Um einen Absturz oder andere kritische Situationen zu vermeiden, verfügen Flugzeuge über Anti-Icing-Vorrichtungen, die einen Eisansatz von vornherein verhindern sollen. Bis zu einem gewissen Grade lässt sich eine dünne Eiskruste auch während des Fluges wegschmelzen.
Doch nicht immer gelingt das. Vor allem Propeller-Flugzeuge können Probleme bekommen, sagt der Hamburger Luftfahrtexperte Heinrich Großbongardt:
"Vereisung ist ein ernstes Problem. Das gilt für Jets, das gilt aber noch sehr viel stärker für Turboprop-Flugzeuge, kleinere Propeller-Flugzeuge, die nicht die Möglichkeit haben, nach oben auszuweichen, die auch nicht so viel Energie, Wärme haben, die man von den Triebwerken abzapfen kann, um größere Flächen zu enteisen; die sind sehr viel stärker betroffen davon; und das wäre sicherlich sehr hilfreich, wenn man da ein genaueres Bild haben könnte, wo die Vereisung ist und wie man drum herum fliegen kann oder drunter durch fliegen kann."

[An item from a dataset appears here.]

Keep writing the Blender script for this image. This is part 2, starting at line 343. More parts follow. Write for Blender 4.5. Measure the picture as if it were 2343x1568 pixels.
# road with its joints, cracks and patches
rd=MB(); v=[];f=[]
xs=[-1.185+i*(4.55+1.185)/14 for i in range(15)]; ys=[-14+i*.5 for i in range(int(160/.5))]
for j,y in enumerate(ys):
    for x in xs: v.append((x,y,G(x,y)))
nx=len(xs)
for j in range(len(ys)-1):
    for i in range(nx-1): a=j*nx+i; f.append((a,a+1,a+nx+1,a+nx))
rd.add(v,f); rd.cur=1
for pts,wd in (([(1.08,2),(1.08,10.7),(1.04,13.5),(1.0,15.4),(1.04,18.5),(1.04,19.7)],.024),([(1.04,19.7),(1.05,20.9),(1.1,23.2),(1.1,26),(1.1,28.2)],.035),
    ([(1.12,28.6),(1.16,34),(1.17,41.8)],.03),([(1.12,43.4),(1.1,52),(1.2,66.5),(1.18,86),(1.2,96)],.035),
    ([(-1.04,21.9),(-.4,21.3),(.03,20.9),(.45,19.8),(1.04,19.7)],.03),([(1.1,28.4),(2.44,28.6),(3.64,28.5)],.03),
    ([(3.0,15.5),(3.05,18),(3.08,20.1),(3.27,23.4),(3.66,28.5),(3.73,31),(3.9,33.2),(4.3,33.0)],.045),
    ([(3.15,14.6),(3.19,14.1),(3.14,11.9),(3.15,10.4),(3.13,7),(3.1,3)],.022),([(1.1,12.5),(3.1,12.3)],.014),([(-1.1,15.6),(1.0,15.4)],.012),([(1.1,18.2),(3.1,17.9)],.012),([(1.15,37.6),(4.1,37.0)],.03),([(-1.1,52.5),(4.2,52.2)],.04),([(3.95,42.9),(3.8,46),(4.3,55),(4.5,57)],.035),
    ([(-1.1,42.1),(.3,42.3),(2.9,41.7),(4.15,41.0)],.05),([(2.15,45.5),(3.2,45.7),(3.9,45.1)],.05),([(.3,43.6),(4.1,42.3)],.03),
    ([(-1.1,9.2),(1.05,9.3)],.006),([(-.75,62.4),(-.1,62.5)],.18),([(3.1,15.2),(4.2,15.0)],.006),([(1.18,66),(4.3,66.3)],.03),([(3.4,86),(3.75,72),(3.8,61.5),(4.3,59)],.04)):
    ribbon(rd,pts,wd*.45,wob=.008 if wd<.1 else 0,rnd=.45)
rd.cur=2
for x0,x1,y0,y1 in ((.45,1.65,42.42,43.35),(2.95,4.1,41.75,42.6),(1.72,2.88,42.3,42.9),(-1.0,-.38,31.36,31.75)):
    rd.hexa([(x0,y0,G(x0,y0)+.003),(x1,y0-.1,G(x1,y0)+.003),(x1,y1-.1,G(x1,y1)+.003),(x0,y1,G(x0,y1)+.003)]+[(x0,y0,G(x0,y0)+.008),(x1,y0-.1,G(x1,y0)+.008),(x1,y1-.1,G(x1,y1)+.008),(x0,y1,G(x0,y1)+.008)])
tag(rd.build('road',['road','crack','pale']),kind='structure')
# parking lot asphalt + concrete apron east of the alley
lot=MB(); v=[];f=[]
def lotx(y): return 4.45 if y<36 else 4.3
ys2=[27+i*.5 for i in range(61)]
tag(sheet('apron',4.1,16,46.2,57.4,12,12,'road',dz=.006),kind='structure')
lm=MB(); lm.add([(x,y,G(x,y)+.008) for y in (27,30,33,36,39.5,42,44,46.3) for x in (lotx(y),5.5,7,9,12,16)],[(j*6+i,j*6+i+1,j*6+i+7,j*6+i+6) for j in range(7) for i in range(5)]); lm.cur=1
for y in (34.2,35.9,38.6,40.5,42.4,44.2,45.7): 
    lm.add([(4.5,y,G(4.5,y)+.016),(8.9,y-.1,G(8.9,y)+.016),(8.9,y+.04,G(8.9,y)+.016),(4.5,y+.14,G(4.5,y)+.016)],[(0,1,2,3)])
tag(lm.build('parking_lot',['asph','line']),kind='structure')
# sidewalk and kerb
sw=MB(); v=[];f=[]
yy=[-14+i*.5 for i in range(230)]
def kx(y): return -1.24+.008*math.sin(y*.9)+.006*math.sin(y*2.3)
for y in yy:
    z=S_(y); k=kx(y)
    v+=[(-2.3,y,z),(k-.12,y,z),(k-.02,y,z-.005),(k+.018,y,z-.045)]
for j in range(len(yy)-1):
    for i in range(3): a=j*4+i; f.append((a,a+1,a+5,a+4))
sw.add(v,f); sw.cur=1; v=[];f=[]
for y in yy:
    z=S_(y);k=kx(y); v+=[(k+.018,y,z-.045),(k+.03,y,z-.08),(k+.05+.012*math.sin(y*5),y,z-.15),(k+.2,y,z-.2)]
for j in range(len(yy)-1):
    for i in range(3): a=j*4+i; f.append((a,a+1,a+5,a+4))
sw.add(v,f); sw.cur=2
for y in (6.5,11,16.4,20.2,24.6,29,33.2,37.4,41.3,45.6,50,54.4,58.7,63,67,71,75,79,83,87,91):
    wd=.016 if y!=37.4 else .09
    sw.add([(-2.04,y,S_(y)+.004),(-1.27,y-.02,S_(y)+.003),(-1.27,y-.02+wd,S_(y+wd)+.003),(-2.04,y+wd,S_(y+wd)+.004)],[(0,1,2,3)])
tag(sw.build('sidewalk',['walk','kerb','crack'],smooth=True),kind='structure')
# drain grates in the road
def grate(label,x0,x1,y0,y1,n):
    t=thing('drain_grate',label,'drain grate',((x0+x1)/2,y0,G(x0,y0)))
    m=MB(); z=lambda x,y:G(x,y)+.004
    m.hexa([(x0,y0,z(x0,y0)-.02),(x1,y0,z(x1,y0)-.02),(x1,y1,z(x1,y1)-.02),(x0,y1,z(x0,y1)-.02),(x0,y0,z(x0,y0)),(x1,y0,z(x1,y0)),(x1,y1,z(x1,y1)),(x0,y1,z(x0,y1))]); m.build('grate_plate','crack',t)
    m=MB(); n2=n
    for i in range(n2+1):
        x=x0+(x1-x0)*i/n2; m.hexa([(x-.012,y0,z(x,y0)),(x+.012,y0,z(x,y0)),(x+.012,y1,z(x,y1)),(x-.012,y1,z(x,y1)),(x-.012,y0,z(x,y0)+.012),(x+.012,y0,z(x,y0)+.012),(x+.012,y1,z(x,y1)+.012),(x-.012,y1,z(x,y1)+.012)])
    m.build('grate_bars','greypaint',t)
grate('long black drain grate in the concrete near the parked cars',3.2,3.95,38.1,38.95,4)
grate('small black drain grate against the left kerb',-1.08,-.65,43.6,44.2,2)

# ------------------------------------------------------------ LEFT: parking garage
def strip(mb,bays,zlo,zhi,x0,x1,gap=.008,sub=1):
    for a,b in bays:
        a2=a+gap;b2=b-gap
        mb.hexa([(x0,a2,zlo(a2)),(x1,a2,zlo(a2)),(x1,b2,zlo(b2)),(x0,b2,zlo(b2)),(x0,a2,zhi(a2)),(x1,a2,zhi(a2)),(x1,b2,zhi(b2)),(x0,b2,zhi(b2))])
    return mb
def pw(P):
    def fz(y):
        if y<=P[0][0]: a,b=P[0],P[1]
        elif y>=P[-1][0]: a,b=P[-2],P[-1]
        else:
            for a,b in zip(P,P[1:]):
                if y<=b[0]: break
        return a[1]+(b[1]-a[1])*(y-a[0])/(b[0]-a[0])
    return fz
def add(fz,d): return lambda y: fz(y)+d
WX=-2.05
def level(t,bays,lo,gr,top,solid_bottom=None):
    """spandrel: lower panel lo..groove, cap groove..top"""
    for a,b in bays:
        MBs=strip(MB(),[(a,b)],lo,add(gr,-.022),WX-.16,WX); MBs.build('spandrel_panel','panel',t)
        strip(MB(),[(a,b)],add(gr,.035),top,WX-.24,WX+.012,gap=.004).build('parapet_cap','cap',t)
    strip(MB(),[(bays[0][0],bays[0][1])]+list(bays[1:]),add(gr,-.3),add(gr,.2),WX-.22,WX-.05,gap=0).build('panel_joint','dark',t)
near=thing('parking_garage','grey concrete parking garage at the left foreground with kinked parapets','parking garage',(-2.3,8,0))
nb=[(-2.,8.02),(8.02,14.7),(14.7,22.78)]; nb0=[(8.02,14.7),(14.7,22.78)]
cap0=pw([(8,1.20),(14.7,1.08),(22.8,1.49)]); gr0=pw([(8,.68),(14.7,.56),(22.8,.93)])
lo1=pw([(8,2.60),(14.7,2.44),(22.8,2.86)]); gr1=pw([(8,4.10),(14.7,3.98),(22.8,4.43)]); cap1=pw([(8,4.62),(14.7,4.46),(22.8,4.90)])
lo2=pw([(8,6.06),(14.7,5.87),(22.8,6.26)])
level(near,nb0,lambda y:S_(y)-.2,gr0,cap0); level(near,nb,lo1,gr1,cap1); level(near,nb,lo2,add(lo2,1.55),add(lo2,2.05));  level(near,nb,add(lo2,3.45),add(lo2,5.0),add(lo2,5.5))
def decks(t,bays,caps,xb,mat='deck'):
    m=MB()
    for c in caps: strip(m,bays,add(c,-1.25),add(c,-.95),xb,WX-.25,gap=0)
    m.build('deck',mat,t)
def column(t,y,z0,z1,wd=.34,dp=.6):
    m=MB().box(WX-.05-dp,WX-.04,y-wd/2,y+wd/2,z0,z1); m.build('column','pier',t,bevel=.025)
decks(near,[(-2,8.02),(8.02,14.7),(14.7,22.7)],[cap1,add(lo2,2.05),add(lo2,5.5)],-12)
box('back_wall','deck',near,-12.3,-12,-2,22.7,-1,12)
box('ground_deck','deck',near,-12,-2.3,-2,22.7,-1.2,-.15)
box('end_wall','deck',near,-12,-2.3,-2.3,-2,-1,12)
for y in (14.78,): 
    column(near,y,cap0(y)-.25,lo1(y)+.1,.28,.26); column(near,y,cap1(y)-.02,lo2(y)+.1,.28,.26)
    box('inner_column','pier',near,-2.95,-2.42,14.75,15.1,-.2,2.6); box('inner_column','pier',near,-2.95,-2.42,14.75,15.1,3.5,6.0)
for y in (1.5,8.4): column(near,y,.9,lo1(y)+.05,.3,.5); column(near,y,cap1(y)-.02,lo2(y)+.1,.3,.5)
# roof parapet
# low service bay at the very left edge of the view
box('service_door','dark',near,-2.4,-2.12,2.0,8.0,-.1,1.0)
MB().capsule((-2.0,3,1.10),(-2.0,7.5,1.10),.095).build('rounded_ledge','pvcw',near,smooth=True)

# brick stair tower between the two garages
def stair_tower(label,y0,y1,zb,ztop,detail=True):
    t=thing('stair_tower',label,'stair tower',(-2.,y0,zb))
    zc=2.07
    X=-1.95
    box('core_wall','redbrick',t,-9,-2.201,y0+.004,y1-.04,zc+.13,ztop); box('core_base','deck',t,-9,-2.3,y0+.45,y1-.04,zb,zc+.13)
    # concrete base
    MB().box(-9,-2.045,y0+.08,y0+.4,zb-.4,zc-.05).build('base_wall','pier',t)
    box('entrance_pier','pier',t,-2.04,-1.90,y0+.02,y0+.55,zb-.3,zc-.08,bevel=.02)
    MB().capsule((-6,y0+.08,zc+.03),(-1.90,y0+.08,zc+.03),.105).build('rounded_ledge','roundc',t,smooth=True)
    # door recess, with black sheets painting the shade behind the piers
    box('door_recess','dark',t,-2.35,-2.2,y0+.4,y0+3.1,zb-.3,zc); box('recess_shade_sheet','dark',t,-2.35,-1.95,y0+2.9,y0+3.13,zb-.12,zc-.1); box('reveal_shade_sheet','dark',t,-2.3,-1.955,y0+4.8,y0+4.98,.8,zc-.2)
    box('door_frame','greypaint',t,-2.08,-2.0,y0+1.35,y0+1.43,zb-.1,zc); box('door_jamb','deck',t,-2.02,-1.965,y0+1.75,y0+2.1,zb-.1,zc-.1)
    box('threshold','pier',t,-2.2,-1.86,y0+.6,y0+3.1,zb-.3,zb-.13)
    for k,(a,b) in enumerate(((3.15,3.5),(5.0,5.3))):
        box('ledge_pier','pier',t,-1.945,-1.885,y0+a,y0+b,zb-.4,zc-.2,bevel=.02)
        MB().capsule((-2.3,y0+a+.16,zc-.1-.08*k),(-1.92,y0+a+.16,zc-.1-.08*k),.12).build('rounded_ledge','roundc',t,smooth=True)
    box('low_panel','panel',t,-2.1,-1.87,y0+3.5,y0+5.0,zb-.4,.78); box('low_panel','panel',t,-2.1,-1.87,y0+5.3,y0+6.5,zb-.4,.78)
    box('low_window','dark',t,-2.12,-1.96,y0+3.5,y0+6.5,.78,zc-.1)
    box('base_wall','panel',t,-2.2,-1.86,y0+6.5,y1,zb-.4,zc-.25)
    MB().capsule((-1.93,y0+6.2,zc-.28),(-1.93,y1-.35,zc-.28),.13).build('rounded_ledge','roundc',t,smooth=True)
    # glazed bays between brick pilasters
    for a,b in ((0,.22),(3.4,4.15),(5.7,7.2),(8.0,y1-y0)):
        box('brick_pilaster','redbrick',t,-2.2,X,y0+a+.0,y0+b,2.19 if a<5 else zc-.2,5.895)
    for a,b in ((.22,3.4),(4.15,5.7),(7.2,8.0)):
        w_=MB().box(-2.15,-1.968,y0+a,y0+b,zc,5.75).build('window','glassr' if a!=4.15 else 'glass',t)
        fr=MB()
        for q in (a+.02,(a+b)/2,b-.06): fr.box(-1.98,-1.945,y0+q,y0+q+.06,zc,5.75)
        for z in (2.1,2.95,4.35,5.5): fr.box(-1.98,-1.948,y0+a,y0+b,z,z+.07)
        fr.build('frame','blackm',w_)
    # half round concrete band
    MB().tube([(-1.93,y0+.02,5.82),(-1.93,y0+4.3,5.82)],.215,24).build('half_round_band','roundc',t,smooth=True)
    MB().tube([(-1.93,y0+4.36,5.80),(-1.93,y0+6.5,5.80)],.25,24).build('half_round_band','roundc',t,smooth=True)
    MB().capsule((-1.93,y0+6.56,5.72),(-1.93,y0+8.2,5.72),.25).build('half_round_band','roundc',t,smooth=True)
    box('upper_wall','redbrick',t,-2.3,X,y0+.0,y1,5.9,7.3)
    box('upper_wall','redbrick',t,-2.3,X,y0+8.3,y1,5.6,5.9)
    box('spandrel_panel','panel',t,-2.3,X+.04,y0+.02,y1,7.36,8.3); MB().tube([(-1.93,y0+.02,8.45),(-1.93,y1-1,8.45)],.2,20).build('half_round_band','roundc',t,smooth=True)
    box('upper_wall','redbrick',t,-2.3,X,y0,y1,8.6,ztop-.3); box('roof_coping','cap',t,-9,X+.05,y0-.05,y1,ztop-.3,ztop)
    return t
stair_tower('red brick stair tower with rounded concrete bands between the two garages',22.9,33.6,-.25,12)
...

Heinrich Großbongardt ist selbst Pilot mit Fluglehrer-Lizenz. Er weiß, dass es am besten ist, vereisungsgefährdete Gebiete von vornherein nicht zu durchfliegen. Vermeiden ist besser als mitten durch.
Das Wetter ist immer noch rätselhaft
Doch das Wettergeschehen ist hochkomplex und noch immer nicht vollständig enträtselt. Mit eisigen Überraschungen müssen Piloten in vielen tausend Metern Höhe immer rechnen. Sie brauchen genauere Prognosen. Und dies nicht nur im Winter:
Heinrich Grossbongardt: "Vereisung tritt das ganze Jahr über auf, im Reiseflug; wenn ich Gewitterlagen habe, wenn ich heranziehende Kaltfronten habe; immer, wenn ich sehr große vertikale Luftbewegungen habe, bei denen große Mengen an Feuchtigkeit in die Reiseflughöhe in sieben, acht, neun Kilometer Höhe transportiert werden, dann muss ich mit Vereisung rechnen."
Die Piloten benötigen genauere Informationen, ab wann in welcher Flughöhe mit Vereisung zu rechnen wäre. Und genau das ist das Ziel von ADWICE.
Um das Vorhersagemodell zu optimieren, nutzt Thomas Hauf auch Informationen der Berufspiloten, die vereisungsgefährdete Gebiete während des Fluges an die Deutsche Flugsicherung melden. Ziel ist es, andere Piloten rechtzeitig zu informieren. Diese Piloten-Reports, abgekürzt "pi-reps", gelangen dann auch an den Deutschen Wetterdienst:
Thomas Hauf: "Und da steht dann zum Beispiel drin, hier haben wir einen pi-rep: moderate icing - also mäßige Vereisung - über Frankfurt-Hahn zwischen Fluglevel 100 und 140, durch einen Airbus A-320 gemessen um 15 Uhr 45 UTC. Und diese Meldungen bestätigen die vorhergesagte Gefahr; und wenn der Pilot dann dies zusammen mit der Warnung sieht, dann weiß er: Aha, da ist wirklich etwas los."
In Abstimmung mit den Fluglotsen am Boden können die Piloten dann ausweichen. Fernziel wäre es, wenn der Pilot brandaktuelle Informationen über potenzielle Vereisungsgefahren während des Fluges jederzeit abrufen kann - in möglichst plastischer Form, am besten räumlich hoch aufgelöst auf einem Display im Cockpit. Das ist das Ziel der Flugwetterforscher um Thomas Hauf in Hannover. Aber der Weg dorthin ist noch weit:
Thomas Hauf: "Letzten Endes will der Pilot, wenn er fliegt und vor sich eine Wolke hat, nur ein Bit haben. Er will wissen: Ja oder Nein! Go or no go! Und die Informationen dann so darzustellen, dass sie den Piloten nicht überlastet, sondern genau im richtigen Maß die Gefahr zu erkennen gibt - da wird zur Zeit auch sehr intensiv gearbeitet; und das ist auch Teil dieses Projektes."